連載『マイコビッドナインティーン』は、欧州と日本での引っ越し生活を第二の人生のライフワークとする私が、これまでに体験してきたコロナ禍での暮らしと、その暮らしを中断せざるを得ない現状、そして復活させるまでの日々を綴るエッセイです。

 今日からスタートする連載『マイ・コビッド・ナインティーン』は、タイトルどおり、私のコロナ禍の記憶をたどるストーリーである。この連載は、共感してくれる人がいる反面、きっと多くの人の反感も買うことだろう。その反感を覚悟するまでに結構な時間を要したけれど、やはり私はこの経験を何かに残しておきたいし、このコロナ禍でどう前に向かっていいのか、人生の本質そのものがわからなくなっている人に伝えていきたいことがある。

 日本の首相が岸田さんになってから、他の先進国同様の迅速な対応で前に進もうとしていることは理解できる。だがその反面、自分の意見を他人の行動を見ながら右に倣えしてしまう日本人気質そのものといった印象も否めない。
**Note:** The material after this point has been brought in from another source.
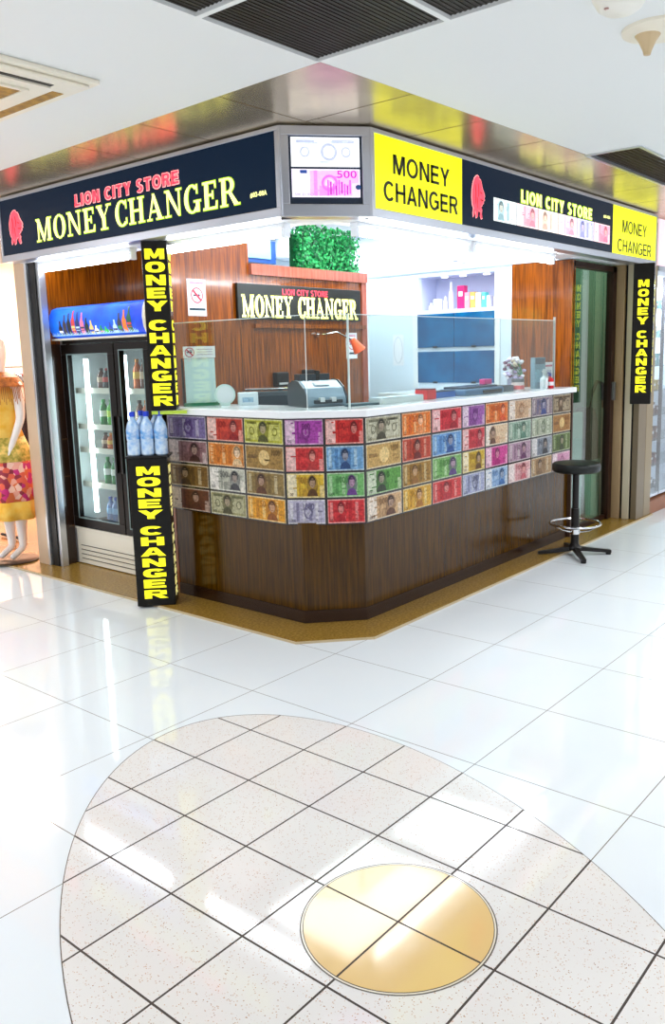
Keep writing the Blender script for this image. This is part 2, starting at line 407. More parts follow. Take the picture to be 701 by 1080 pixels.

一般人ならそれで構わないが、岸田さんは総理大臣。批判を気にしてではなく、状況によって世論の善し悪しを判断できる人、または、最高にしたたかな人間ならば逆に期待できるのだけど、いまいち何を考えているのかよくわからない。

 私はもともと年の瀬になると鬱屈する傾向があるのだが、2021年の暮れに関しては何かこう、ものすごく閉ざされた空間の中にいるような気がして、まるで鳥かごのような小さな場所でバタバタと踠いているかのような、そんな時間を過ごしていた。ようやく日本も経済を動かすことに舵を切ったというのに、一部の世論を真に受けてまた後退しようとしている。そんな気がして窮屈でならなかった。オミクロン株の出現により、今まで以上に厳しい水際対策が敷かれていること。これも関係するのかもしれない。いつもなら大晦日の前日には気分が晴れているけれど、今年はもう難しいのではないか。そんな予感しかなく、文章を書くことはもちろん、本を読むことも映画を見ることもできなくなっていた。

 そんな2021年も残りわずかとなった12月29日の夜、晶文社のWebマガジン『スクラップブック』に掲載されている、宮崎智之さんの「モヤモヤの日々」という連載に出会った。どうやってこの連載にたどり着いたのかは覚えていないが、私は気持ちがふさいで文章が書けなくなると、目の前にあるノートブックのGoogle検索に、自分の感情「〜とは」と入力する癖がある。 

 あの日もそのような行動をとったのか、はたまた別の検索から発見したのか。いつもは空振りに終わるだけの変な癖だが、今回は、宮崎さんの秀逸な文章とユーモア溢れるストーリーに感嘆し、一気に鬱から躁状態へ回復! 次の日が連載の最終回とわかったときは悲しい気持ちになったけれど、同時に過去の記事がたくさんあることが判明して再度回復! このエスカレーター的感情はちょっと危険ではあるけれど、ひとまず普通の正月が迎えられる。私はようやく、胸をなでおろすことに成功した。

 そして、この連載との出会いは何か私にもたらすのではないか。そんな予感さえした。なぜなら、この連載をすべて読み終えた日から2日後の2022年1月2日、私は愛媛の高級みかん「紅まどんな」を、母方の祖母からいただいたのだ。というのもこの「紅まどんな」は、「モヤモヤの日々」という連載のキーワードとなる高級みかん。偶然とはまさにこのこと! いい予感しかしない。 

 そんなこんなで、私の2022年は「紅まどんな」とともに始まった。だからこそ、この偶然を偶然のまま終わらせることはできない。2021年の末に感じた「もう我慢できない、もう限界」という気持ちと、岡本太郎による「芸術は爆発だ!」的な気持ち両方を味わった私は、2022年に欧州と日本を行き来する生活を再開することにした。もちろん、いつになるかも実際どうなるかもわからない。でも目標は3月から5月に設定した。私は最初のパンデミックをイタリアで経験している。だからこそ、この時期にイタリアに戻ることに意味があるのだ。

 この連載では、私のコロナ禍を振り返るとともに、欧州と日本での引っ越し生活を再開させていくまでのストーリーを描きたい。真実をありのままに描いていきたい。なぜなら私は限界なのだ。そして、私はこの限界が危険なことを知っている。私がなぜ日本と欧州を行き来する生活を始めたのか。その理由は、一度完全に壊れてしまったことが関係する。だからもう二度と壊れるわけにはいかないのだ。その限界がきた。私は今、そう感じている。